First room: a series of digital collages. Snakes coming out of noses, vomit waterfalls, shoe noodles, mayonnaise toothpaste, toenails pulled off with a bottle opener: cursed combinations from an AI nightmare.
Next room: three or four large canvases that look like they have been designed by a machine and made on a conveyor belt, with eerie, computer-generated images behind swirly glazes. Consider these two rooms as a kind of waiting area to get you in the mood for the twenty-one-minute film shown on a loop at the centre of Jon Rafman’s exhibition: Punctured Sky.
Unusually for films in galleries, Punctured Sky tells a story. Narrated in the first person, it follows a man’s search for a videogame that he remembers playing as a teenager, of which he cannot now find a single trace, try as he might. There is only one other person who remembers it, his unfortunate, pig-nosed childhood friend, Joey Bernstein.
The disjunction between their memories and the world around them is echoed in the friction between the film’s outlandish surrealism on the one hand and the bored monotone of the narrator’s voice on the other. The graphics are uncanny, a mashup of photography and CGI, and the world is full of flamboyantly dressed human-animal hybrids, but everything is taken for granted and life for the narrator seems profoundly dull, a techno-dystopia.
At one point, the narrator has a rendezvous in the multiplayer space of the game Grand Theft Auto V. The film transitions seamlessly into the graphics of the game-within-a-film, giving both settings equal importance as modes of reality. From our point of view, there is little differentiation between the space of the game and the space of the world in which the narrator otherwise lives his life.
This mise-en-abyme of interpenetrating realities is fundamental to the story. The narrator asks: did I really play Punctured Sky? Was it all in my head? Why can Bernstein remember it, but no-one else? Has it been erased from the record? Am I going mad? This is a compelling dramatisation of the way that we live in multiple registers, corporeal and electronic, and the sensation of digital claustrophobia that the latter can produce. It is a reminder of how the uncanny resonances and misrememberings that the internet produces nourish conspiracy theories and paranoia.
On another floor of Sprüth Magers is a sequence of similar but shorter films that also explore strange and delusional experiences of reality, narrated in first-person monologues.
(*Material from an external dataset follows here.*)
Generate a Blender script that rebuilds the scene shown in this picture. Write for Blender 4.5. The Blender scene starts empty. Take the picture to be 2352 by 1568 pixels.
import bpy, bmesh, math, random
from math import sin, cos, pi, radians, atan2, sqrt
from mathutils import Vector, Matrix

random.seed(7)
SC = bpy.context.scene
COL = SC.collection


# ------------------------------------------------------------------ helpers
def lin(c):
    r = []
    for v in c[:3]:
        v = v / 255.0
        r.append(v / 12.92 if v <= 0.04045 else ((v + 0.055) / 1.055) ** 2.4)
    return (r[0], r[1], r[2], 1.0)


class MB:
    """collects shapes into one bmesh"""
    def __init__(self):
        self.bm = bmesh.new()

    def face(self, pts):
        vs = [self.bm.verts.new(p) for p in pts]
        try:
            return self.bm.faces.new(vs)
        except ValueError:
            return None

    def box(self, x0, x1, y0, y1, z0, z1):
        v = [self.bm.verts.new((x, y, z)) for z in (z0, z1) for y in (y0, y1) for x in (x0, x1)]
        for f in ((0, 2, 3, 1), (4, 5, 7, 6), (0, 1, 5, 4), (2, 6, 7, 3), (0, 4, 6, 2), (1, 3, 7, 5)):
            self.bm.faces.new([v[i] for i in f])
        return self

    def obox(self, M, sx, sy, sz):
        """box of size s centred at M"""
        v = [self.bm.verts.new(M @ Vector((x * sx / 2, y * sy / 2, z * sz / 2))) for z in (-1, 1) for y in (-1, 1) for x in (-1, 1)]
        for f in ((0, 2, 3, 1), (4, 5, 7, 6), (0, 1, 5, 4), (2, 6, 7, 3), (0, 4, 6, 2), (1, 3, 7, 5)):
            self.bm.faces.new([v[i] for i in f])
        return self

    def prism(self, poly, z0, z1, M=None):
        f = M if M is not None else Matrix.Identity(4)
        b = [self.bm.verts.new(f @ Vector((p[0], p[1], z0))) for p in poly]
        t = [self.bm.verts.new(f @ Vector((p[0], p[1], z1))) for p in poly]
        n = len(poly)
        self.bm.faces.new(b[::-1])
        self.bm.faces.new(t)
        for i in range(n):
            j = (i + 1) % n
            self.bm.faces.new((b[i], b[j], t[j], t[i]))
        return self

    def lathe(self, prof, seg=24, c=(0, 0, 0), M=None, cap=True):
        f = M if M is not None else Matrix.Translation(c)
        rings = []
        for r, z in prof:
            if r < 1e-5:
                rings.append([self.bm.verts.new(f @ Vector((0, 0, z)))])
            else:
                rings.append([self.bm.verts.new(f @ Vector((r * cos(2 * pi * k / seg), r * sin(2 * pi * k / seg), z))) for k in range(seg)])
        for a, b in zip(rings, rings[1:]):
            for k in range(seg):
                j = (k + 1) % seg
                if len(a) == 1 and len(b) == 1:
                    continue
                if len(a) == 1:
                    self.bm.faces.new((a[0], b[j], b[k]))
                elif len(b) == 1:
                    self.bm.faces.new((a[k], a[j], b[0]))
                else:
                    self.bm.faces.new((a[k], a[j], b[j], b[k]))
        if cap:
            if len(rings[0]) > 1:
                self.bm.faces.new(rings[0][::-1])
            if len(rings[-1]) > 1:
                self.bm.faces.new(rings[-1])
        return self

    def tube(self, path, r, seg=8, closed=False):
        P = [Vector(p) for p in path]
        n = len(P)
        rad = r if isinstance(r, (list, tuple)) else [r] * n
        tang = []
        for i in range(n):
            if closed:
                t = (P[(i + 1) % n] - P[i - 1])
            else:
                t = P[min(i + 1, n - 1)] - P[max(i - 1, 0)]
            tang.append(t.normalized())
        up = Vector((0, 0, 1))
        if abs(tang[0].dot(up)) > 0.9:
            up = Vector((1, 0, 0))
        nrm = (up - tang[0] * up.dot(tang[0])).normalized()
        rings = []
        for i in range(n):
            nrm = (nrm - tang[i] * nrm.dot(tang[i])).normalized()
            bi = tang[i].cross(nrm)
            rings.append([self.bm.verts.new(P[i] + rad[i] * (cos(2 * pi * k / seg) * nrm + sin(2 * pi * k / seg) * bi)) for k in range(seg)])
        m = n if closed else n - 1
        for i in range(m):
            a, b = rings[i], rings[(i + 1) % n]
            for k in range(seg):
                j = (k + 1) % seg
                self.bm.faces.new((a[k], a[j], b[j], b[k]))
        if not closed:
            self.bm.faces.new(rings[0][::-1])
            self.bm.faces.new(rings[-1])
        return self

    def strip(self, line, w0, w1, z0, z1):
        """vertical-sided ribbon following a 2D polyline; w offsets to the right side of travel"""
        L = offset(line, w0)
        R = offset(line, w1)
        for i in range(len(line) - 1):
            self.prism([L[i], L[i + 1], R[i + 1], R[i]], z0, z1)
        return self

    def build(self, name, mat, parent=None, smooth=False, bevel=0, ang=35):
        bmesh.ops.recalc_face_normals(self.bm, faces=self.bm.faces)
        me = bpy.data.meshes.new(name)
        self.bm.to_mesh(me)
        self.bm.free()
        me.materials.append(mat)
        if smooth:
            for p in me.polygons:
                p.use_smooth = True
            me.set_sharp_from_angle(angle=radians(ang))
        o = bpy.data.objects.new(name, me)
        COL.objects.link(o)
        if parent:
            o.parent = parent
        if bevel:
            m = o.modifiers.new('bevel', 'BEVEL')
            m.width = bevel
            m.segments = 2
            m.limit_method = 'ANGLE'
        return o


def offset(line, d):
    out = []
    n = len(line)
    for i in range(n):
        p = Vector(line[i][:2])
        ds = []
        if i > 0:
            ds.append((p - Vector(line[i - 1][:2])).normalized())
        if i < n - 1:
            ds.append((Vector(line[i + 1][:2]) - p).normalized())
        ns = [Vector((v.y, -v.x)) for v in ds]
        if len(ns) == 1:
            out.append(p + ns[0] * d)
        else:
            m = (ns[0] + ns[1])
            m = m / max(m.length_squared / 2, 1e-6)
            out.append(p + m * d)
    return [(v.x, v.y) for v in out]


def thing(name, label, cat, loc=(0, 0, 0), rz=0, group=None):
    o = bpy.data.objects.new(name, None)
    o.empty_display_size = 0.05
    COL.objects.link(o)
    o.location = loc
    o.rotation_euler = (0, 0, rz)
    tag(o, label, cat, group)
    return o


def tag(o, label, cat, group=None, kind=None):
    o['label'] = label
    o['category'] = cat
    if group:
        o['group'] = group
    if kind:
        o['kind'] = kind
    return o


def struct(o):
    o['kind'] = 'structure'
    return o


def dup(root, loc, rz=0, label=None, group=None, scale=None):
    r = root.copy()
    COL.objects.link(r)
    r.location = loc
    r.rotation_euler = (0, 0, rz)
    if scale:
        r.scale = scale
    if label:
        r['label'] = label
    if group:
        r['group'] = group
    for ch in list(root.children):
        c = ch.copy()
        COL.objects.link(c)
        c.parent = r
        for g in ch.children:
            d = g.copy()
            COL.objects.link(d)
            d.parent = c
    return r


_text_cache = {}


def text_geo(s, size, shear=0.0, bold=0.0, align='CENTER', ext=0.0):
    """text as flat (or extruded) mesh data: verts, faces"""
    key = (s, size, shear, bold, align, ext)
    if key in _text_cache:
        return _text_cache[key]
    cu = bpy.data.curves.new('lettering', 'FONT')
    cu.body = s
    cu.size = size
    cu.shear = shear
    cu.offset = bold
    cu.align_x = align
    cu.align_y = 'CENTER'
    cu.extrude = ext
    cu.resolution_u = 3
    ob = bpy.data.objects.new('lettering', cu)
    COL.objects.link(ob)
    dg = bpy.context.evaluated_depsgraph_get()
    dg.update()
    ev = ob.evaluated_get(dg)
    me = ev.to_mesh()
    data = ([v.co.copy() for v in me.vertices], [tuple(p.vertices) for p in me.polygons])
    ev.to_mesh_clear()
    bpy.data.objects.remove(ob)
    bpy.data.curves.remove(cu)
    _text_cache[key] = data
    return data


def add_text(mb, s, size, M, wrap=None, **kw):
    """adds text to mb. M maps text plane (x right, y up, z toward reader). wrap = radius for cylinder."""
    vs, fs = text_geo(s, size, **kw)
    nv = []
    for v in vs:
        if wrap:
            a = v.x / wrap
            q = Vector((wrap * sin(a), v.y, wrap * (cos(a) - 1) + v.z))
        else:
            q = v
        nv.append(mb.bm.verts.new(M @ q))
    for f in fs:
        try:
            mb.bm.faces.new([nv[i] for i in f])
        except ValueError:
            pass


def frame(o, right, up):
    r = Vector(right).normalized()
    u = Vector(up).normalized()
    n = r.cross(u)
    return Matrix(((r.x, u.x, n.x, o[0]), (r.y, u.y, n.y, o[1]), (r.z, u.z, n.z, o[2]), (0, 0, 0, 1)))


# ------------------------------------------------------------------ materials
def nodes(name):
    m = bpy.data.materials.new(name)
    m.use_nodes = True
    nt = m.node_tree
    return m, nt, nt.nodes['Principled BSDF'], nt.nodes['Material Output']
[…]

In one, Benny Benjamin describes his odd experiences with a hypnotist. Another is told by a passionate young Somalian pirate who wakes up to find himself in the body of a middle-aged married white man from west Texas. There is the superfan who believes he has taken on the identity of his dead TV hero, Jonathan Brandis. At turns bleak, grotesque, hilarious and absurd, they bristle with intrigue and are all worth watching.